- [DIRECTIONS] All entries must be extracted exactly, with nothing added or dropped.

Scenes as source code
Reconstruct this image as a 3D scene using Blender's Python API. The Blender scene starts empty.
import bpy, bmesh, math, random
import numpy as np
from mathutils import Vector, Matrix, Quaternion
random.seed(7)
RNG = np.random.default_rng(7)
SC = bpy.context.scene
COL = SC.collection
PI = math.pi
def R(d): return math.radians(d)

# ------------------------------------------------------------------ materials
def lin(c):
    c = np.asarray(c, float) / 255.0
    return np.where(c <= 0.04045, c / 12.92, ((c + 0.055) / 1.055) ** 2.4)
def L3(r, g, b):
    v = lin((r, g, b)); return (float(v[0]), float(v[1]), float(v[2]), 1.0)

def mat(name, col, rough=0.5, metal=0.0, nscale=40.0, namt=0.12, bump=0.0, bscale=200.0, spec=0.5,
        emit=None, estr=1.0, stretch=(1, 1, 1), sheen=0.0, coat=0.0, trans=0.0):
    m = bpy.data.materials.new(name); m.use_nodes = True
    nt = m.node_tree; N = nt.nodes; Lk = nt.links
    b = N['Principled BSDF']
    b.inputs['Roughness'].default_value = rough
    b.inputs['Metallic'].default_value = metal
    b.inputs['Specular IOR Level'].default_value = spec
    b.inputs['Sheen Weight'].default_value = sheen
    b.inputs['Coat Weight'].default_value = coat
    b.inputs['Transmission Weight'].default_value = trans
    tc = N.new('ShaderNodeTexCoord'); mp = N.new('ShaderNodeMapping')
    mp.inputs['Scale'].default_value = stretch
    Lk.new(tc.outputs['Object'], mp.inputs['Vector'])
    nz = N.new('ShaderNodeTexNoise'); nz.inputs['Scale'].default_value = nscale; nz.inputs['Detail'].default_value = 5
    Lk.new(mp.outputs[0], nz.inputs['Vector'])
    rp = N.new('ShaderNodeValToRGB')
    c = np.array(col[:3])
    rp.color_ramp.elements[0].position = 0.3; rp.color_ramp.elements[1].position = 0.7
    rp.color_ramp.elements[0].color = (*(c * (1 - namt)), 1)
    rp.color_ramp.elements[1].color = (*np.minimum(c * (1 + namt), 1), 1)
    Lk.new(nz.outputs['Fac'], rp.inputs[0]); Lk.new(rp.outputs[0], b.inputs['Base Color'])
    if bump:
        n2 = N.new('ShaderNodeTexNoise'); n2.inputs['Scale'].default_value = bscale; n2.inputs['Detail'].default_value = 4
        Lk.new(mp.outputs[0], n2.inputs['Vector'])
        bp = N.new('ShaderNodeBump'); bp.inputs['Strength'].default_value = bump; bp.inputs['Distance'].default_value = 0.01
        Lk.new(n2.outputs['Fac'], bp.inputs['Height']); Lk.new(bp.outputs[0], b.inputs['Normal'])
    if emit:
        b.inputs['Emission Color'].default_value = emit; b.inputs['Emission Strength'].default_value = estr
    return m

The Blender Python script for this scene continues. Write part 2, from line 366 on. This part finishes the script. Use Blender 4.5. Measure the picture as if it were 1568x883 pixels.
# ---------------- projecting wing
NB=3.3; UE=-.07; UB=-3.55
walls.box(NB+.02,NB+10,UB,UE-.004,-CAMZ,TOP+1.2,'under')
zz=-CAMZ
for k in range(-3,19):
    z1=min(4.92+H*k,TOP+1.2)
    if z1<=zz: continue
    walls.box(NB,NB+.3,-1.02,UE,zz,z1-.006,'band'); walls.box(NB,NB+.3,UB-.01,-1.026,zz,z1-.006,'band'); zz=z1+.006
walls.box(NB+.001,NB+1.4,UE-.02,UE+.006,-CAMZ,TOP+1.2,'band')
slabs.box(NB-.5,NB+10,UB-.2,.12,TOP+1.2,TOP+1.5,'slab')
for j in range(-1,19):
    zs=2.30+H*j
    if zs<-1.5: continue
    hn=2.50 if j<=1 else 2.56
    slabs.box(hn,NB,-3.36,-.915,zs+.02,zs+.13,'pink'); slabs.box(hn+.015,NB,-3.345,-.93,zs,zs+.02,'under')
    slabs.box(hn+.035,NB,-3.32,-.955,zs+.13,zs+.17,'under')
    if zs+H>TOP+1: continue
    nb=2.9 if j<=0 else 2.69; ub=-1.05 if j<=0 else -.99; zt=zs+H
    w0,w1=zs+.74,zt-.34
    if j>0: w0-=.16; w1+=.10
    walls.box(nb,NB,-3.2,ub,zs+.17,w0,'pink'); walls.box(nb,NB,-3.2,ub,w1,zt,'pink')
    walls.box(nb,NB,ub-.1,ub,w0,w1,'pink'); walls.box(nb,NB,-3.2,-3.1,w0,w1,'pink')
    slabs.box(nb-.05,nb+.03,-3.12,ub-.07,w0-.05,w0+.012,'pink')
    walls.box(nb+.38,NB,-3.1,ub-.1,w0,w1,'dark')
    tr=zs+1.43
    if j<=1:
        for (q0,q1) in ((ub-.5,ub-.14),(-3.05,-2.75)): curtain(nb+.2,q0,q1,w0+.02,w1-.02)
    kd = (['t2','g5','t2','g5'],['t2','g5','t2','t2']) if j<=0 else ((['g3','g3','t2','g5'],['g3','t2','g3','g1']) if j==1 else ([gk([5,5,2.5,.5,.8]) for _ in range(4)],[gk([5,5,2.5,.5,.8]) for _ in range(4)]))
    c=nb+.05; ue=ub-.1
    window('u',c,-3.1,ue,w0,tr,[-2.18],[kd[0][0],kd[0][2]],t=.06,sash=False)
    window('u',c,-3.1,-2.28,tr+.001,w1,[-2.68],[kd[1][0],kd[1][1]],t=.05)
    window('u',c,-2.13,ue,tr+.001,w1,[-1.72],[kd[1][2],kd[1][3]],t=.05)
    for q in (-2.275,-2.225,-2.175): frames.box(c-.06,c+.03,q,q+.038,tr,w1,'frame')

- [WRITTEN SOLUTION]
Reconstruct this image as a 3D scene using Blender's Python API. The Blender scene starts empty.
import bpy, bmesh, math, random
import numpy as np
from mathutils import Vector, Matrix, Quaternion
random.seed(7)
RNG = np.random.default_rng(7)
SC = bpy.context.scene
COL = SC.collection
PI = math.pi
def R(d): return math.radians(d)

# ------------------------------------------------------------------ materials
def lin(c):
    c = np.asarray(c, float) / 255.0
    return np.where(c <= 0.04045, c / 12.92, ((c + 0.055) / 1.055) ** 2.4)
def L3(r, g, b):
    v = lin((r, g, b)); return (float(v[0]), float(v[1]), float(v[2]), 1.0)

def mat(name, col, rough=0.5, metal=0.0, nscale=40.0, namt=0.12, bump=0.0, bscale=200.0, spec=0.5,
        emit=None, estr=1.0, stretch=(1, 1, 1), sheen=0.0, coat=0.0, trans=0.0):
    m = bpy.data.materials.new(name); m.use_nodes = True
    nt = m.node_tree; N = nt.nodes; Lk = nt.links
    b = N['Principled BSDF']
    b.inputs['Roughness'].default_value = rough
    b.inputs['Metallic'].default_value = metal
    b.inputs['Specular IOR Level'].default_value = spec
    b.inputs['Sheen Weight'].default_value = sheen
    b.inputs['Coat Weight'].default_value = coat
    b.inputs['Transmission Weight'].default_value = trans
    tc = N.new('ShaderNodeTexCoord'); mp = N.new('ShaderNodeMapping')
    mp.inputs['Scale'].default_value = stretch
    Lk.new(tc.outputs['Object'], mp.inputs['Vector'])
    nz = N.new('ShaderNodeTexNoise'); nz.inputs['Scale'].default_value = nscale; nz.inputs['Detail'].default_value = 5
    Lk.new(mp.outputs[0], nz.inputs['Vector'])
    rp = N.new('ShaderNodeValToRGB')
    c = np.array(col[:3])
    rp.color_ramp.elements[0].position = 0.3; rp.color_ramp.elements[1].position = 0.7
    rp.color_ramp.elements[0].color = (*(c * (1 - namt)), 1)
    rp.color_ramp.elements[1].color = (*np.minimum(c * (1 + namt), 1), 1)
    Lk.new(nz.outputs['Fac'], rp.inputs[0]); Lk.new(rp.outputs[0], b.inputs['Base Color'])
    if bump:
        n2 = N.new('ShaderNodeTexNoise'); n2.inputs['Scale'].default_value = bscale; n2.inputs['Detail'].default_value = 4
        Lk.new(mp.outputs[0], n2.inputs['Vector'])
        bp = N.new('ShaderNodeBump'); bp.inputs['Strength'].default_value = bump; bp.inputs['Distance'].default_value = 0.01
        Lk.new(n2.outputs['Fac'], bp.inputs['Height']); Lk.new(bp.outputs[0], b.inputs['Normal'])
    if emit:
        b.inputs['Emission Color'].default_value = emit; b.inputs['Emission Strength'].default_value = estr
    return m

The Blender Python script for this scene continues. Write part 2, from line 366 on. This part finishes the script. Use Blender 4.5. Measure the picture as if it were 1568x883 pixels.
# ---------------- projecting wing
NB=3.3; UE=-.07; UB=-3.55
walls.box(NB+.02,NB+10,UB,UE-.004,-CAMZ,TOP+1.2,'under')
zz=-CAMZ
for k in range(-3,19):
    z1=min(4.92+H*k,TOP+1.2)
    if z1<=zz: continue
    walls.box(NB,NB+.3,-1.02,UE,zz,z1-.006,'band'); walls.box(NB,NB+.3,UB-.01,-1.026,zz,z1-.006,'band'); zz=z1+.006
walls.box(NB+.001,NB+1.4,UE-.02,UE+.006,-CAMZ,TOP+1.2,'band')
slabs.box(NB-.5,NB+10,UB-.2,.12,TOP+1.2,TOP+1.5,'slab')
for j in range(-1,19):
    zs=2.30+H*j
    if zs<-1.5: continue
    hn=2.50 if j<=1 else 2.56
    slabs.box(hn,NB,-3.36,-.915,zs+.02,zs+.13,'pink'); slabs.box(hn+.015,NB,-3.345,-.93,zs,zs+.02,'under')
    slabs.box(hn+.035,NB,-3.32,-.955,zs+.13,zs+.17,'under')
    if zs+H>TOP+1: continue
    nb=2.9 if j<=0 else 2.69; ub=-1.05 if j<=0 else -.99; zt=zs+H
    w0,w1=zs+.74,zt-.34
    if j>0: w0-=.16; w1+=.10
    walls.box(nb,NB,-3.2,ub,zs+.17,w0,'pink'); walls.box(nb,NB,-3.2,ub,w1,zt,'pink')
    walls.box(nb,NB,ub-.1,ub,w0,w1,'pink'); walls.box(nb,NB,-3.2,-3.1,w0,w1,'pink')
    slabs.box(nb-.05,nb+.03,-3.12,ub-.07,w0-.05,w0+.012,'pink')
    walls.box(nb+.38,NB,-3.1,ub-.1,w0,w1,'dark')
    tr=zs+1.43
    if j<=1:
        for (q0,q1) in ((ub-.5,ub-.14),(-3.05,-2.75)): curtain(nb+.2,q0,q1,w0+.02,w1-.02)
    kd = (['t2','g5','t2','g5'],['t2','g5','t2','t2']) if j<=0 else ((['g3','g3','t2','g5'],['g3','t2','g3','g1']) if j==1 else ([gk([5,5,2.5,.5,.8]) for _ in range(4)],[gk([5,5,2.5,.5,.8]) for _ in range(4)]))
    c=nb+.05; ue=ub-.1
    window('u',c,-3.1,ue,w0,tr,[-2.18],[kd[0][0],kd[0][2]],t=.06,sash=False)
    window('u',c,-3.1,-2.28,tr+.001,w1,[-2.68],[kd[1][0],kd[1][1]],t=.05)
    window('u',c,-2.13,ue,tr+.001,w1,[-1.72],[kd[1][2],kd[1][3]],t=.05)
    for q in (-2.275,-2.225,-2.175): frames.box(c-.06,c+.03,q,q+.038,tr,w1,'frame')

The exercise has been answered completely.